И разве не превратилась бы тогда Троица в Четверицу? Если бы слово πνεΰμα, по-гречески дух, было не среднего, а женского рода, кто знает, не стала ли бы тогда Дева Мария энкарнацией, или вочеловечением, Духа Святого? Одного только текста Евангелия от Луки (I, 35), повествующею о Благовещении Ангела Гавриила, который говорит ей: «Дух Святый найдет на Тебя», πνεΰμα αγιον έπελεύσεται έπί σέ, было достаточно, чтобы загорелось благочестие, всегда способное подчинить своим желаниям теологическую спекуляцию. И, возможно, оно потребует от нее произвести догматическую работу, аналогичную той, что была направлена на обожествление Иисуса, Сына Божия, и Его идентификацию со Словом.
Так или иначе, культ Пресвятой Девы, вечной женственности, божественного материнства, оказывается довершением персонализации Бога, который благодаря этому становится семьей.
В одной из моих книг (Жизнь Дон Кихота и Санчо, часть вторая, гл. LXVII) я говорил, что «Бог был и остается в наших представлениях мужчиной. Когда Он судит и выносит приговор людям, Он ведет себя, как мужчина, а не как человеческая личность вообще, без определенного пола; Он ведет себя, как подобает Отцу. И для того, чтобы компенсировать это, нужна была Мать, мать, которая всегда прощает, мать, которая всегда раскрывает свои объятия сыну, когда он спасается бегством от занесенной над ним руки или грозно нахмуренных бровей разгневанного отца; мать, у которой он ищет утешения в виде смутного воспоминания о том теплом мире бессознательного, внутри которого занималась заря его жизни, предшествующая нашему рождению, и о вкусе того сладчайшего молока, ароматом которого овеяны сны нашей невинности; мать, которая не знает никакой иной справедливости, кроме прощения, и никакого иного закона, кроме любви. Наше наивное и несовершенное представление о Боге с длинной бородой и громовым голосом, о Боге, который дает нам заповеди и изрекает истины, о Боге Отце семейства, Pater familias, как говорили римляне, нуждается в компенсации и дополнении; а поскольку мы, по сути дела, не можем вообразить себе личного и живого Бога без каких-либо человеческих, и даже именно мужских черт, а тем более Бога бесполого или гермафродита, мы вынуждены дополнить его Богом женственным, и рядом с Богом Отцом предположить существование Бога Матери, которая всегда прощает, ибо глядит на нас со слепой любовью, а потому всегда видит всю глубину нашей вины, а по глубине вины нашей только в прощении видит единственно возможную справедливость...».

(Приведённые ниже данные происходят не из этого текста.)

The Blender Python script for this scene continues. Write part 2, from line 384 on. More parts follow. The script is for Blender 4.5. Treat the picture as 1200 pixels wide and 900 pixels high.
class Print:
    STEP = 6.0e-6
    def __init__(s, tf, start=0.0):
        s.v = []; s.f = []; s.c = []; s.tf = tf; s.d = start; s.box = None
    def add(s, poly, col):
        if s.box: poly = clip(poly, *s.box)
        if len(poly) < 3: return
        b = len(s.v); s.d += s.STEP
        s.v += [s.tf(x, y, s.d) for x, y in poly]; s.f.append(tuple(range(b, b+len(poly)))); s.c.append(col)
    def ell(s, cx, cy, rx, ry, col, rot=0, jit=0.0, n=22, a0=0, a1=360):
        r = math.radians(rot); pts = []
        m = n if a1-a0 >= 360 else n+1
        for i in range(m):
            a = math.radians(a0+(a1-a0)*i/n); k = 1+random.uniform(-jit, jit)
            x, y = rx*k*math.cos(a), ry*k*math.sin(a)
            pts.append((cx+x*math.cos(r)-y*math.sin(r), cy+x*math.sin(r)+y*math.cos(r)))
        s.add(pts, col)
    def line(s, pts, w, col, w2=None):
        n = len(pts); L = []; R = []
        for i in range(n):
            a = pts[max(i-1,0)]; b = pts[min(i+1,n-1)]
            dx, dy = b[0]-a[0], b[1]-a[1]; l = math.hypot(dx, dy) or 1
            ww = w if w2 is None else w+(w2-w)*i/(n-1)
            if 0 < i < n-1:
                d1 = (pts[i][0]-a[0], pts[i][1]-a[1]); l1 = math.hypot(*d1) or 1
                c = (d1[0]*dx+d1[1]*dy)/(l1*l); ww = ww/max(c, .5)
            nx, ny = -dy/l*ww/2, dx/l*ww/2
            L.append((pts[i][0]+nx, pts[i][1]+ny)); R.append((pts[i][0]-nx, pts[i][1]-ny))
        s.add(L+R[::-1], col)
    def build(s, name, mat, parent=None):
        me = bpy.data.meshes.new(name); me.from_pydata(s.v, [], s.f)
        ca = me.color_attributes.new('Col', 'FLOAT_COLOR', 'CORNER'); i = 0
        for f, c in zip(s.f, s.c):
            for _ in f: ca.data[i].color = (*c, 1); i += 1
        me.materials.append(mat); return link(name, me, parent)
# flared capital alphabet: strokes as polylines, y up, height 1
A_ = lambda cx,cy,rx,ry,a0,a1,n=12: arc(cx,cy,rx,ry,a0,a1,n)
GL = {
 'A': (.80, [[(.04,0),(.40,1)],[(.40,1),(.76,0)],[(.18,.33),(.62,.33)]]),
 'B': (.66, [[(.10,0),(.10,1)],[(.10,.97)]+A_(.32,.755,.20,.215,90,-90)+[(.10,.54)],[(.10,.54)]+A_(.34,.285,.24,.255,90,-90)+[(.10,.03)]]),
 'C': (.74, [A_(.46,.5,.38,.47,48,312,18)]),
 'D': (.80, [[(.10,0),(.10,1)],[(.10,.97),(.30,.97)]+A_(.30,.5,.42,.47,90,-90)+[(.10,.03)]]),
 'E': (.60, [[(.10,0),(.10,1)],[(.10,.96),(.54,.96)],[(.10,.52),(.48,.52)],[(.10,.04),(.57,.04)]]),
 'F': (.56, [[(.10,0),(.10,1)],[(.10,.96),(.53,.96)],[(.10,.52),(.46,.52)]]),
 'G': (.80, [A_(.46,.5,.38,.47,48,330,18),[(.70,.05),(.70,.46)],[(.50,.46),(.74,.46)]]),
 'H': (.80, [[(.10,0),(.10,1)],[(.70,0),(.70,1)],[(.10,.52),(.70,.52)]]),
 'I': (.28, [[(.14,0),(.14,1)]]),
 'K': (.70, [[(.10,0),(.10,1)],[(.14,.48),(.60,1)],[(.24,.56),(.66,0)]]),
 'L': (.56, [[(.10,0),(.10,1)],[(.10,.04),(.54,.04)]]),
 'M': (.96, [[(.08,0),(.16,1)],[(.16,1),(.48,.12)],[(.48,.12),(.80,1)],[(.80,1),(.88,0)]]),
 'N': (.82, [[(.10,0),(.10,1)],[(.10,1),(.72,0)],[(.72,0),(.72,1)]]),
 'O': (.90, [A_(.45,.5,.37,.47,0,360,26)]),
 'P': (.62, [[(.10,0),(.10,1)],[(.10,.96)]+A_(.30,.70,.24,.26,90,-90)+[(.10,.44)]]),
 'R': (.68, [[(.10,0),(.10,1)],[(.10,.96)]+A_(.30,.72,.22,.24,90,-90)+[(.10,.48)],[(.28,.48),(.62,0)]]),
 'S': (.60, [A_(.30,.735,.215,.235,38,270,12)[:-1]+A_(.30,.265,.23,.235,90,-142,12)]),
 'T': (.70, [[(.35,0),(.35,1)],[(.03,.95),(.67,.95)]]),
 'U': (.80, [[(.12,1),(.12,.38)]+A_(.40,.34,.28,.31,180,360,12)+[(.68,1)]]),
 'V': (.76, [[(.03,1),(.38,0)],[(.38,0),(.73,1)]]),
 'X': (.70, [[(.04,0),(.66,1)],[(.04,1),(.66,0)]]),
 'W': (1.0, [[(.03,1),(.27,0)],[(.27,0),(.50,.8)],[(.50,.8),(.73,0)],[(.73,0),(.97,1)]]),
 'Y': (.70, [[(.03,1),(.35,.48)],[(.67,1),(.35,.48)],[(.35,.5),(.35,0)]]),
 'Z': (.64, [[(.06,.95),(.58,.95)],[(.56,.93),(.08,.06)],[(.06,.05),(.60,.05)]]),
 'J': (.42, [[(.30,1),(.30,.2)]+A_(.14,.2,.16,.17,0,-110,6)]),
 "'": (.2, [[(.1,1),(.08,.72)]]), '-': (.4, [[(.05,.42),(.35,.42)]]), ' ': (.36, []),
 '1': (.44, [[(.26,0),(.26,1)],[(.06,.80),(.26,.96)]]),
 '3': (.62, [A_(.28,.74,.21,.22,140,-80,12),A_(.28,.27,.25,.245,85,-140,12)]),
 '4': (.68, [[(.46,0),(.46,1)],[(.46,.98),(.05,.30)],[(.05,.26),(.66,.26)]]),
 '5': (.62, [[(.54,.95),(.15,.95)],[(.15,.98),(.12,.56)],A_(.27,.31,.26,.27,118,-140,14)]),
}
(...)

Теперь же я должен прибавить к этому, что мы не только не можем вообразить себе живого и цельного Бога как только лишь мужчину, но и не можем представить Его как только лишь индивида, как проекцию какого-то одинокого я, существующего вне общества, а на деле - абстрактного я. В действительности мое живое я это некое мы; мое живое, личное я живет только в других, другими и для других я; я веду свое происхождение от целой вереницы дедов и прадедов, я несу их в себе, и в то же время я несу в себе в возможности целую вереницу внуков, и Бог, проекция моего я на бесконечность - или, скорее, я, проекция Бога на бесконечность, - это тоже целый народ. Стало быть для того, чтобы сохранить личность Бога, иначе говоря, сохранить Бога живого, потребность веры - то есть потребность чувства и воображения - состоит в том, чтобы представить и почувствовать Его как некоторую внутреннюю множественность.
Языческое чувство живого божества избежало представления Бога в качестве индивида благодаря политеизму. В действительности их Божество составляет целая совокупность богов, государство богов. Истинным Богом эллинского язычества является не Зевс Отец (Ju-piter), а целое сообщество богов и полубогов. И отсюда торжественный тон Демосфена, когда он обращался с молитвой ко всем богам и богиням: τοίζ θεσίζ εύχομαί πάσι καί πάσαιζ{188}. А когда диалектики субстантивировали термин «бог», θεόζ, который является, по сути дела, прилагательным, свойством, предицированным каждому из богов, и приставили к нему артикль, они создали ό θεόζ - абстрактного, то есть мертвого, Бога философского рационализма, некое субстантивированное свойство и тем самым нечто безличное. Ибо этот их Бог - не более, чем субстантивированное божественное. Дело в том, что без риска для чувства божественного, разлитого во всем, невозможно, субстантивировать божественное и превратить Божественность в Бога. И аристотелевский Бог, Бог логических доказательств, это не более, чем Божественность, понятие, а не живая личность, которую можно было бы почувствовать и с которой благодаря любви человек мог бы вступить в общение. Бог, являющийся не более, чем субстантивированным прилагательным, это какой-то конституционный Бог, который царствует, но не правит; Наука - вот его конституционная хартия.